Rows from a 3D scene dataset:
══════════════════════════════

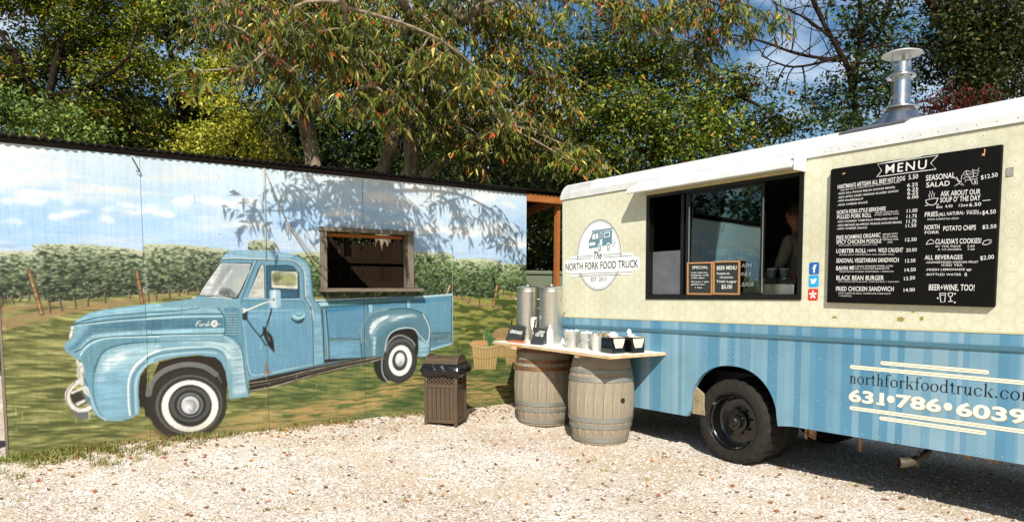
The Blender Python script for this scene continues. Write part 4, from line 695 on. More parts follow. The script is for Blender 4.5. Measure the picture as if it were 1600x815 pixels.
# ------------------------------------------------------------------ ground
def ground_mat():
    m=bpy.data.materials.new('pale_gravel'); m.use_nodes=True; n=m.node_tree; b=n.nodes['Principled BSDF']; b.inputs['Roughness'].default_value=.95; b.inputs['Specular IOR Level'].default_value=.15
    L=n.links.new; tc=n.nodes.new('ShaderNodeTexCoord')
    def noise(s,d=5,r=.6):
        x=n.nodes.new('ShaderNodeTexNoise'); x.inputs['Scale'].default_value=s; x.inputs['Detail'].default_value=d; x.inputs['Roughness'].default_value=r; L(tc.outputs['Object'],x.inputs['Vector']); return x
    def ramp(inp,els):
        r=n.nodes.new('ShaderNodeValToRGB'); e=r.color_ramp.elements
        e[0].position,e[0].color=els[0][0],(*lin(els[0][1]),1); e[1].position,e[1].color=els[-1][0],(*lin(els[-1][1]),1)
        for p,c in els[1:-1]: q=e.new(p); q.color=(*lin(c),1)
        L(inp,r.inputs[0]); return r
    vo=n.nodes.new('ShaderNodeTexVoronoi'); vo.inputs['Scale'].default_value=62; L(tc.outputs['Object'],vo.inputs['Vector'])
    sep=n.nodes.new('ShaderNodeSeparateColor'); L(vo.outputs['Color'],sep.inputs[0])
    c1=ramp(sep.outputs[0],[(0,(150,134,118)),(.25,(202,190,174)),(.6,(226,218,208)),(1,(246,243,238))])
    n1=noise(.55,6,.65); c2=ramp(n1.outputs['Fac'],[(.38,(206,184,154)),(.58,(244,240,232))])
    mx=n.nodes.new('ShaderNodeMixRGB'); mx.blend_type='MULTIPLY'; mx.inputs['Fac'].default_value=.7; L(c1.outputs[0],mx.inputs['Color1']); L(c2.outputs[0],mx.inputs['Color2'])
    # sandy-brown worn patches
    n2=noise(.8,7,.75); r2=ramp(n2.outputs['Fac'],[(.46,(0,0,0)),(.60,(235,235,235))])
    m2=n.nodes.new('ShaderNodeMixRGB'); L(r2.outputs[0],m2.inputs['Fac']); L(mx.outputs[0],m2.inputs['Color1']); m2.inputs['Color2'].default_value=(*lin((196,176,150)),1)
    L(m2.outputs[0],b.inputs['Base Color'])
    bp=n.nodes.new('ShaderNodeBump'); bp.inputs['Strength'].default_value=.7; bp.inputs['Distance'].default_value=.009; L(vo.outputs['Distance'],bp.inputs['Height']); bp.invert=True
    L(bp.outputs[0],b.inputs['Normal']); return m
m_gravel=ground_mat()
m_earth=mat('pale_earth',(150,136,104),.95,col2=(120,118,72),vs=1.2,bump=.5,bs=8,spec=.1)
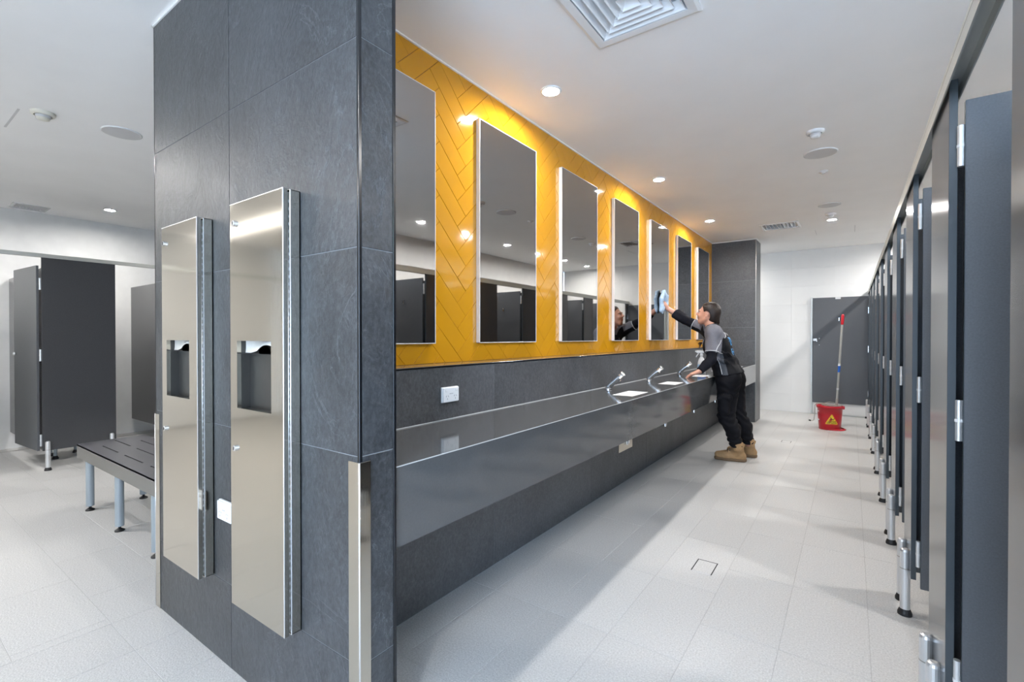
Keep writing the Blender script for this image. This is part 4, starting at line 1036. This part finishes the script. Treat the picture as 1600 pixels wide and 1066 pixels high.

══════════════════════════════

§ **Directions for this task**
Extract every line above that contains the word "script".

§ **Solved exercise**
The Blender Python script for this scene continues. Write part 4, from line 695 on. More parts follow. The script is for Blender 4.5. Measure the picture as if it were 1600x815 pixels.
Keep writing the Blender script for this image. This is part 4, starting at line 1036. This part finishes the script. Treat the picture as 1600 pixels wide and 1066 pixels high.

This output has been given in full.